1621 Thanksgiving, The Puritans at Plymouth Plantation: Squanto, a Patuxet Native American who resided with the Wampanoag tribe, taught the Puritans how to catch eel and grow corn and served as an interpreter for them (Squanto had learned English as a slave in Europe and travels in England). Without Squanto's help the Puritans might not have survived in the New World. Although, there is still controversy about what kind of relationship Native Americans and Europeans might truly have had, if not for the smallpox plague which killed 90-96% of the local Native American population just prior to the actual arrival of the Puritans in 1620. The settlers who later came to be called the "Puritans" set apart a day to celebrate at Plymouth immediately after their first harvest, in 1621. At the time, this was not regarded as a Thanksgiving observance; harvest festivals were existing parts of English and Wampanoag tradition alike. The Puritans did not hold a true Thanksgiving until 1623, when it followed a drought, prayers for rain, and a subsequent rain shower. Irregular Thanksgivings continued after favorable events and days of fasting after unfavorable ones. In the Plymouth tradition, a thanksgiving day was a church observance, rather than a feast day.

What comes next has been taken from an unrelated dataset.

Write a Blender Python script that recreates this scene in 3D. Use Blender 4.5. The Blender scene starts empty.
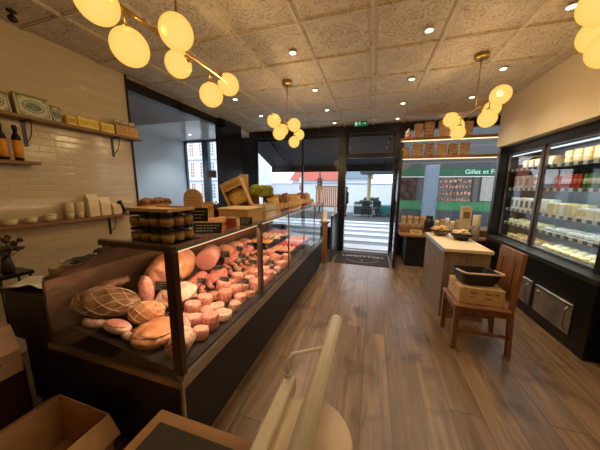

Gradually, an annual Thanksgiving after the harvest developed in the mid-17th century. This did not occur on any set day or necessarily on the same day in different colonies in America.

The Massachusetts Bay Colony (consisting mainly of Puritan Christians) celebrated Thanksgiving for the first time in 1630, and frequently thereafter until about 1680, when it became an annual festival in that colony; and Connecticut as early as 1639 and annually after 1647, except in 1675. The Dutch in New Netherland appointed a day for giving thanks in 1644 and occasionally thereafter. Charlestown, Massachusetts held the first recorded Thanksgiving observance June 29, 1671 by proclamation of the town's governing council.

During the 18th century individual colonies commonly observed days of thanksgiving throughout each year. We might not recognize a traditional Thanksgiving Day from that period, as it was not a day marked by plentiful food and drink as is today's custom, but rather a day set aside for prayer and fasting. Later in the 1700s individual colonies would periodically designate a day of thanksgiving in honor of a military victory, an adoption of a state constitution or an exceptionally bountiful crop. Such a Thanksgiving Day celebration was held in December 1777 by the colonies nationwide, commemorating the surrender of British General Burgoyne at Saratoga.

The history of Thanksgiving in Canada goes back to an explorer, Martin Frobisher, who had been trying to find a northern passage to the Orient. In the year 1578, he held a formal ceremony, in what is now the province of Newfoundland and Labrador, to give thanks for surviving the long journey. The feast was one of the first Thanksgiving celebrations in North America, although celebrating the harvest and giving thanks for a successful bounty of crops had been a long-standing tradition throughout North America by various First Nations and Native American groups. First Nations and Native Americans throughout the Americas, including the Pueblo, Cherokee, Cree and many others organized harvest festivals, ceremonial dances, and other celebrations of thanks for centuries before the arrival of Europeans in North America. Frobisher was later knighted and had an inlet of the Atlantic Ocean in northern Canada named after him — Frobisher Bay.

At the same time, French settlers, having crossed the ocean and arrived in Canada with explorer Samuel de Champlain, also held huge feasts of thanks. They even formed 'The Order of Good Cheer' and gladly shared their food with their First Nations neighbours.

After the Seven Years' War ended in 1763 handing over New France to the British, the citizens of Halifax held a special day of Thanksgiving. Thanksgiving days were observed beginning in 1799 but did not occur every year. After the American Revolution, American refugees who remained loyal to Great Britain moved from the United States and came to Canada. They brought the customs and practices of the American Thanksgiving to Canada. The first Thanksgiving Day after Canadian Confederation was observed as a civic holiday on April 5, 1872 to celebrate the recovery of the Prince of Wales (later King Edward VII) from a serious illness.
Starting in 1879 Thanksgiving Day was observed every year but the date was proclaimed annually and changed year to year. The theme of the Thanksgiving holiday also changed year to year to reflect an important event to be thankful for. In the early years it was for an abundant harvest and occasionally for a special anniversary.

After World War I, both Armistice Day and Thanksgiving were celebrated on the Monday of the week in which November 11 occurred. Ten years later, in 1931, the two days became separate holidays, and Armistice Day was renamed Remembrance Day.

The year is a challenged to all of us, some did good and some not so good. But despite all of the challenges that was thrown in our path, we still can think of something to be thankful for.